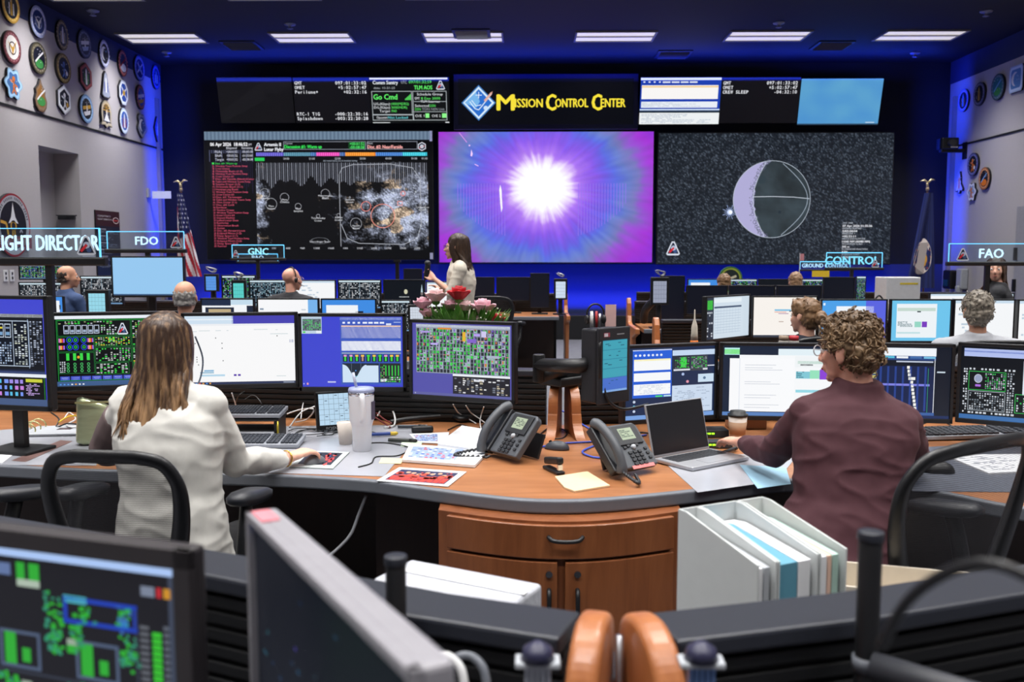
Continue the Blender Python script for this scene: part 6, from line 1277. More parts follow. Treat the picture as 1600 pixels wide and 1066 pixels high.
# headset lead at the woman, mug etc on the far side
# ------------------------------------------------------------------ flowers behind the bars screen
vz = 1.0
base = W(722, 520, 4.5); base.z = vz
v = thing('flower_vase', 'clear vase on the console ledge behind the bars screen', 'vase', base)
MB().lathe([(0.035, 0), (0.05, 0.01), (0.055, 0.06), (0.045, 0.12), (0.05, 0.14)], n=24).build('glass', mat('pale_glass', (190, 206, 200), 0.1, alpha=0.45), v, smooth=True)
PINK, RED, PALE, LEAF = mat('pink_petals', (232, 130, 160), 0.6, var=0.3, scale=25), mat('red_petals', (184, 20, 34), 0.55, var=0.25, scale=25), mat('cream_pink_petals', (240, 206, 206), 0.6, var=0.15, scale=25), mat('green_leaf', (84, 138, 52), 0.5, var=0.35, scale=20)
def rose(label, px, py, rad, m, group='roses in the bouquet', y=4.45, tip=0.5, seed=0):
    rad *= 1.12; p = W(px, py, y); r = thing('rose', label, 'flower', p, seed*1.3, group); rr = random.Random(seed+5)
    for ring_, (n, r0, h, open_) in enumerate(((3, 0.34, 0.85, 0.0), (5, 0.62, 0.78, 0.15), (6, 0.9, 0.6, 0.45))):
        mb = MB()
        for k in range(n):
            a0 = 2*PI*k/n+ring_*0.5; vs = []; nu, nv = 7, 5
            for j in range(nv+1):
                t = j/nv
                for i in range(nu+1):
                    u = i/nu-0.5; ang = a0+u*(2*PI/n)*1.5*(0.5+0.5*math.sin(t*PI*0.75))
                    R = rad*r0*(0.25+0.75*math.sin(t*PI*0.55))*(1+open_*t*t*0.5); z = rad*(-0.55+t*(0.55+h)) - rad*open_*0.45*max(0, t-0.7)*3 - rad*0.18*(2*u)**2*t
                    vs.append((R*math.cos(ang), R*math.sin(ang), z+rr.uniform(-1, 1)*rad*0.02))
            mb.add(vs, [(j*(nu+1)+i, j*(nu+1)+i+1, (j+1)*(nu+1)+i+1, (j+1)*(nu+1)+i) for j in range(nv) for i in range(nu)])
        o = mb.build('petals', m, r, smooth=True); s_ = o.modifiers.new('thickness', 'SOLIDIFY'); s_.thickness = 0.0012
    MB().ball((0, 0, -rad*0.5), (rad*0.4, rad*0.4, rad*0.3)).build('calyx', LEAF, r, smooth=True)
    q = Vector((v.location.x, v.location.y, vz+0.03))-p; q = Matrix.Rotation(-seed*1.3, 3, 'Z') @ q
    MB().tube(bez((0, 0, -rad*0.5), (0, 0, -rad*1.5), q*0.6, q, 6), 0.003, 6).build('stem', LEAF, r, smooth=True)
    return r
TIPS = mat('pink_tipped_petals', (238, 176, 190), 0.6, var=0.35, scale=18)
for i, d in enumerate((('pale pink rose furthest towards the black laptop', 661, 476, 0.04, TIPS), ('large pink and cream rose beside the black laptop', 681, 464, 0.045, PALE), ('single tall red rose at the top of the bouquet', 717, 461, 0.047, RED), ('pink rose half hidden low in the bouquet leaves', 668, 490, 0.034, TIPS), ('small pink rose below the red rose', 703, 479, 0.036, TIPS), ('cream rose beside the standing woman skirt', 727, 480, 0.036, PALE), ('full pale pink rose on the empty chair side of the bouquet', 754, 483, 0.054, TIPS), ('small pink rose low beside the red bud', 751, 500, 0.03, PALE), ('low red rose at the end of the bouquet', 777, 501, 0.036, RED))): rose(*d, seed=i)
rr = random.Random(8)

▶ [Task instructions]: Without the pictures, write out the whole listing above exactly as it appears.

▶ [Exercise output]:
Continue the Blender Python script for this scene: part 6, from line 1277. More parts follow. Treat the picture as 1600 pixels wide and 1066 pixels high.
# headset lead at the woman, mug etc on the far side
# ------------------------------------------------------------------ flowers behind the bars screen
vz = 1.0
base = W(722, 520, 4.5); base.z = vz
v = thing('flower_vase', 'clear vase on the console ledge behind the bars screen', 'vase', base)
MB().lathe([(0.035, 0), (0.05, 0.01), (0.055, 0.06), (0.045, 0.12), (0.05, 0.14)], n=24).build('glass', mat('pale_glass', (190, 206, 200), 0.1, alpha=0.45), v, smooth=True)
PINK, RED, PALE, LEAF = mat('pink_petals', (232, 130, 160), 0.6, var=0.3, scale=25), mat('red_petals', (184, 20, 34), 0.55, var=0.25, scale=25), mat('cream_pink_petals', (240, 206, 206), 0.6, var=0.15, scale=25), mat('green_leaf', (84, 138, 52), 0.5, var=0.35, scale=20)
def rose(label, px, py, rad, m, group='roses in the bouquet', y=4.45, tip=0.5, seed=0):
    rad *= 1.12; p = W(px, py, y); r = thing('rose', label, 'flower', p, seed*1.3, group); rr = random.Random(seed+5)
    for ring_, (n, r0, h, open_) in enumerate(((3, 0.34, 0.85, 0.0), (5, 0.62, 0.78, 0.15), (6, 0.9, 0.6, 0.45))):
        mb = MB()
        for k in range(n):
            a0 = 2*PI*k/n+ring_*0.5; vs = []; nu, nv = 7, 5
            for j in range(nv+1):
                t = j/nv
                for i in range(nu+1):
                    u = i/nu-0.5; ang = a0+u*(2*PI/n)*1.5*(0.5+0.5*math.sin(t*PI*0.75))
                    R = rad*r0*(0.25+0.75*math.sin(t*PI*0.55))*(1+open_*t*t*0.5); z = rad*(-0.55+t*(0.55+h)) - rad*open_*0.45*max(0, t-0.7)*3 - rad*0.18*(2*u)**2*t
                    vs.append((R*math.cos(ang), R*math.sin(ang), z+rr.uniform(-1, 1)*rad*0.02))
            mb.add(vs, [(j*(nu+1)+i, j*(nu+1)+i+1, (j+1)*(nu+1)+i+1, (j+1)*(nu+1)+i) for j in range(nv) for i in range(nu)])
        o = mb.build('petals', m, r, smooth=True); s_ = o.modifiers.new('thickness', 'SOLIDIFY'); s_.thickness = 0.0012
    MB().ball((0, 0, -rad*0.5), (rad*0.4, rad*0.4, rad*0.3)).build('calyx', LEAF, r, smooth=True)
    q = Vector((v.location.x, v.location.y, vz+0.03))-p; q = Matrix.Rotation(-seed*1.3, 3, 'Z') @ q
    MB().tube(bez((0, 0, -rad*0.5), (0, 0, -rad*1.5), q*0.6, q, 6), 0.003, 6).build('stem', LEAF, r, smooth=True)
    return r
TIPS = mat('pink_tipped_petals', (238, 176, 190), 0.6, var=0.35, scale=18)
for i, d in enumerate((('pale pink rose furthest towards the black laptop', 661, 476, 0.04, TIPS), ('large pink and cream rose beside the black laptop', 681, 464, 0.045, PALE), ('single tall red rose at the top of the bouquet', 717, 461, 0.047, RED), ('pink rose half hidden low in the bouquet leaves', 668, 490, 0.034, TIPS), ('small pink rose below the red rose', 703, 479, 0.036, TIPS), ('cream rose beside the standing woman skirt', 727, 480, 0.036, PALE), ('full pale pink rose on the empty chair side of the bouquet', 754, 483, 0.054, TIPS), ('small pink rose low beside the red bud', 751, 500, 0.03, PALE), ('low red rose at the end of the bouquet', 777, 501, 0.036, RED))): rose(*d, seed=i)
rr = random.Random(8)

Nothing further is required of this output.